Today, beginning with September 11, 2001, and the attack on the World Trade Center in New York, America knows that we are  no longer immune to attack by radical terrorist groups and organizations none of which can be identified as a nation against which Congress can declare war.  As a result they (Congress) have resorted to adopting legislation in the form of the “War Powers Resolution” empowering the President to act in his capacity as Commander-in-Chief to retaliate against aggression from terrorist organizations around the world.

To date, this legislation and power inherent within that document has yet to be challenged within our Judiciary as to the Constitutional validity of the law.

Thus, if our enemy is nameless with regard to nationality and point of origin, how are we then to ask Congress for a Declaration of War?  On the other hand, how are we to believe that any single individual acting as Commander-in-Chief should be allowed such awesome power?

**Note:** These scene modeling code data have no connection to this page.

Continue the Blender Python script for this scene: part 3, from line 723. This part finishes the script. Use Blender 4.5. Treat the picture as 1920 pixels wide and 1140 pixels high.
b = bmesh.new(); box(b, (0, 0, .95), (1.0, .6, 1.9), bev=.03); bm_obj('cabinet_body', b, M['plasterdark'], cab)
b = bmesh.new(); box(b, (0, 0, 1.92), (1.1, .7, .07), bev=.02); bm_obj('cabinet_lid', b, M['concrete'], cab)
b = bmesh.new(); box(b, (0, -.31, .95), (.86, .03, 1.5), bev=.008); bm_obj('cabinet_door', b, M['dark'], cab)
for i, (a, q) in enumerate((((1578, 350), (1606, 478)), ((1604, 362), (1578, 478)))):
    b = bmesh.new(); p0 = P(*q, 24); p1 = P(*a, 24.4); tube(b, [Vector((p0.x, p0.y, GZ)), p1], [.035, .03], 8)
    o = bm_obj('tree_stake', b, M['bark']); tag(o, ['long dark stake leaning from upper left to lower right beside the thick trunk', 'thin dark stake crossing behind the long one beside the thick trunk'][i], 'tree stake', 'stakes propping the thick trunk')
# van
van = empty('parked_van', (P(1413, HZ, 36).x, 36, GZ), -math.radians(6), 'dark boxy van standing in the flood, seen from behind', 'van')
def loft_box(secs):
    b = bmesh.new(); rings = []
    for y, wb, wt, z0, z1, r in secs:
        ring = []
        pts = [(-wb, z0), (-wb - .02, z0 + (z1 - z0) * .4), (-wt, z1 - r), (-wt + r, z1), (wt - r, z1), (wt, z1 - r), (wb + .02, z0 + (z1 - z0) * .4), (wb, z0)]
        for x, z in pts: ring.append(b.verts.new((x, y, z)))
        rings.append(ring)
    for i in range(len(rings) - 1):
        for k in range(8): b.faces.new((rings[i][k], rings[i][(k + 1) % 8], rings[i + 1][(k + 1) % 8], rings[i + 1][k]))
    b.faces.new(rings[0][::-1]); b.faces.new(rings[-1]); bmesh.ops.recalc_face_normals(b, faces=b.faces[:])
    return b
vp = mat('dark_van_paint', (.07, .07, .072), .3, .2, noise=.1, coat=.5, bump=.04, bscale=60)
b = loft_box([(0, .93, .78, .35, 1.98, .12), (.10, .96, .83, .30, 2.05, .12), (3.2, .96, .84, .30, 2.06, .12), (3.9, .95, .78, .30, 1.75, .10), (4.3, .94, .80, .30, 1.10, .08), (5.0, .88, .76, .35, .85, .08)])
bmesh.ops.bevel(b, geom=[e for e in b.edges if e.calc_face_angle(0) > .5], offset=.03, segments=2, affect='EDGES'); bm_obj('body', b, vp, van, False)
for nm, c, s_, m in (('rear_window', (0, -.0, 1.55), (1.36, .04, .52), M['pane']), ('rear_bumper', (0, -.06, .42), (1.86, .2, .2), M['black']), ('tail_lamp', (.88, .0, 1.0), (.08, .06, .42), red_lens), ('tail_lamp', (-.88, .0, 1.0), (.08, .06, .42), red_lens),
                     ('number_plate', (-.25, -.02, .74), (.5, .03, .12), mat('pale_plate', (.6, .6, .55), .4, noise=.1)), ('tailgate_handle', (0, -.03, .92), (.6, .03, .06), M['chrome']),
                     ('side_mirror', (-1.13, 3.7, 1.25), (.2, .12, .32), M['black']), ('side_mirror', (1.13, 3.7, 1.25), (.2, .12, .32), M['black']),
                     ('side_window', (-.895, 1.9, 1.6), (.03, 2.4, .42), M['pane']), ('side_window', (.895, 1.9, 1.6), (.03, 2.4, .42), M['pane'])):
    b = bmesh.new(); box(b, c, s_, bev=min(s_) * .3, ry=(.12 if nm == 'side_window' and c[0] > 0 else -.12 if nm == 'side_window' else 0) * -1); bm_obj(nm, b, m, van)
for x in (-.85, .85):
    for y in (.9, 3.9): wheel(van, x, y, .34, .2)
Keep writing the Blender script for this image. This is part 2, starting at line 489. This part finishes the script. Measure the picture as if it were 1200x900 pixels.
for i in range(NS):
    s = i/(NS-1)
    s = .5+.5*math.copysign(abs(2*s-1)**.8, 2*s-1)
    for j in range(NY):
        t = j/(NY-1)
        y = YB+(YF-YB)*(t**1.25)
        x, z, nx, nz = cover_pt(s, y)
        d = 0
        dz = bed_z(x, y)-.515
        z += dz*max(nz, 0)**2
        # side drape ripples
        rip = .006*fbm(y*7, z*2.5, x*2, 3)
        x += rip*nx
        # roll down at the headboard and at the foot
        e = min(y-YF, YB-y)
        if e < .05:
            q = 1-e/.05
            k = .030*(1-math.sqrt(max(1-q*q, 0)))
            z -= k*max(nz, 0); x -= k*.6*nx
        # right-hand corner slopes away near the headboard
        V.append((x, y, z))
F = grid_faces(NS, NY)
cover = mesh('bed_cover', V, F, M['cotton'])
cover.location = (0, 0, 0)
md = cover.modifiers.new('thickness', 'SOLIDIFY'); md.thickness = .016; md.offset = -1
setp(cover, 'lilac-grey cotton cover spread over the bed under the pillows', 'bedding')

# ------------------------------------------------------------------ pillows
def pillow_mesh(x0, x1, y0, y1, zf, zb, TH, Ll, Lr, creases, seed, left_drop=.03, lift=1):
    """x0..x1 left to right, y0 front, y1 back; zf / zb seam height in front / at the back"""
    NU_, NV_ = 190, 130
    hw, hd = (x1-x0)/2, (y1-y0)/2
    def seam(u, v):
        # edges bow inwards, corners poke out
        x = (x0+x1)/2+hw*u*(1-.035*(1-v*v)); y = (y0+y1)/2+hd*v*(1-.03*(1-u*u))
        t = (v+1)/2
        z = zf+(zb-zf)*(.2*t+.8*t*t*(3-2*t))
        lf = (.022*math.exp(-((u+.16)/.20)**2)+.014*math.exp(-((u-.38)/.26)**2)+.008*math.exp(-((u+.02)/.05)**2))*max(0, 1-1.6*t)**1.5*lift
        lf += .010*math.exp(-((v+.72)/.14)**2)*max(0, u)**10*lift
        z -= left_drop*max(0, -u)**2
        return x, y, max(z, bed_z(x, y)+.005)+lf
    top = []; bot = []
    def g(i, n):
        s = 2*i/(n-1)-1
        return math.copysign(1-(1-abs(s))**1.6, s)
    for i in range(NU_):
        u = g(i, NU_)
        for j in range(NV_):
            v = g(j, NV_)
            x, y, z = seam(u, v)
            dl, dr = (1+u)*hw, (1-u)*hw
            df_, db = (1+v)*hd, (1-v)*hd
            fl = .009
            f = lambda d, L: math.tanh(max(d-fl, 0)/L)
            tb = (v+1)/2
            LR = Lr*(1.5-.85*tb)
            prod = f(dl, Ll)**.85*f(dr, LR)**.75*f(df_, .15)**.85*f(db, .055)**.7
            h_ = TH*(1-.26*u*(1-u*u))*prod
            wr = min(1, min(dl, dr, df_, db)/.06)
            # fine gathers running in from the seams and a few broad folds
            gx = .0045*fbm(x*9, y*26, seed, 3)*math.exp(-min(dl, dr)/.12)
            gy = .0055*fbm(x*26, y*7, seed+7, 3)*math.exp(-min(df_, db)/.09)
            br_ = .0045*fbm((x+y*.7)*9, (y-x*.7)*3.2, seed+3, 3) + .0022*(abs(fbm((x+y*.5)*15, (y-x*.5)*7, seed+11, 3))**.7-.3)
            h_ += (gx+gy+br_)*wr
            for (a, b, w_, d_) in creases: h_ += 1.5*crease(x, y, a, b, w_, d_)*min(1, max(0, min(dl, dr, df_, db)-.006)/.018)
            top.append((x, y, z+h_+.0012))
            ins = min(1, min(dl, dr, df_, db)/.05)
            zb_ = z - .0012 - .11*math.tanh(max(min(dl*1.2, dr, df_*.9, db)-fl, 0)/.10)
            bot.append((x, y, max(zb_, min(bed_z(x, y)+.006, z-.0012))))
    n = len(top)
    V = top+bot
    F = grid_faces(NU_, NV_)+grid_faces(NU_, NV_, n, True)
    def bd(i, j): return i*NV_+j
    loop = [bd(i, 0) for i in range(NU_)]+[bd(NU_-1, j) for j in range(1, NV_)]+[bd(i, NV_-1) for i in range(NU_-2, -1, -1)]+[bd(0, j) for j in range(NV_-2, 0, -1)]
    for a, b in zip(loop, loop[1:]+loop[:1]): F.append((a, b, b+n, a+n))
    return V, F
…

The genius of our Founding Fathers does however protect us from over zealous actions on the part of any President by retaining the power of the purse with Congress.  Should all else fail to reign in misguided action by a President,  Congress still possesses the ability to de-fund any war, police action or peace-keeping force they as Representatives of the People deem wrong.

The powers inherent in the title Commander-in-Chief should not be taken lightly by the electorate.  Any candidate for the Office of President must possess credentials that qualify him to hold such auspicious power.  In recent years, the electorate has focused heavily upon domestic issues that affect their daily lives and personal security.  Today, we are faced with proliferation of nuclear weapons throughout the Middle East.  Recent administrations in the United States have all stated that we will not tolerate nuclear weapons in Iran.  Yet, we sit by and impose idle sanctions on this country with no apparent impact on their momentum to obtain such weapons.  As we approach the coming elections in 2010 and 2012 every American must understand that being a community organizer, an academian or ex First Lady do not qualify one to hold the auspicious office and responsibility of Commander-in-Chief. 

If we return to the Preamble of the Constitution, it states “We the People of the United States …, do ordain and establish this Constitution for the United States of America.”  As such, it is our responsibility through the serious vetting and selection of our representatives in Government to provide for the common defence and general welfare of this Nation.  Never before in history has this responsibility been more imperative.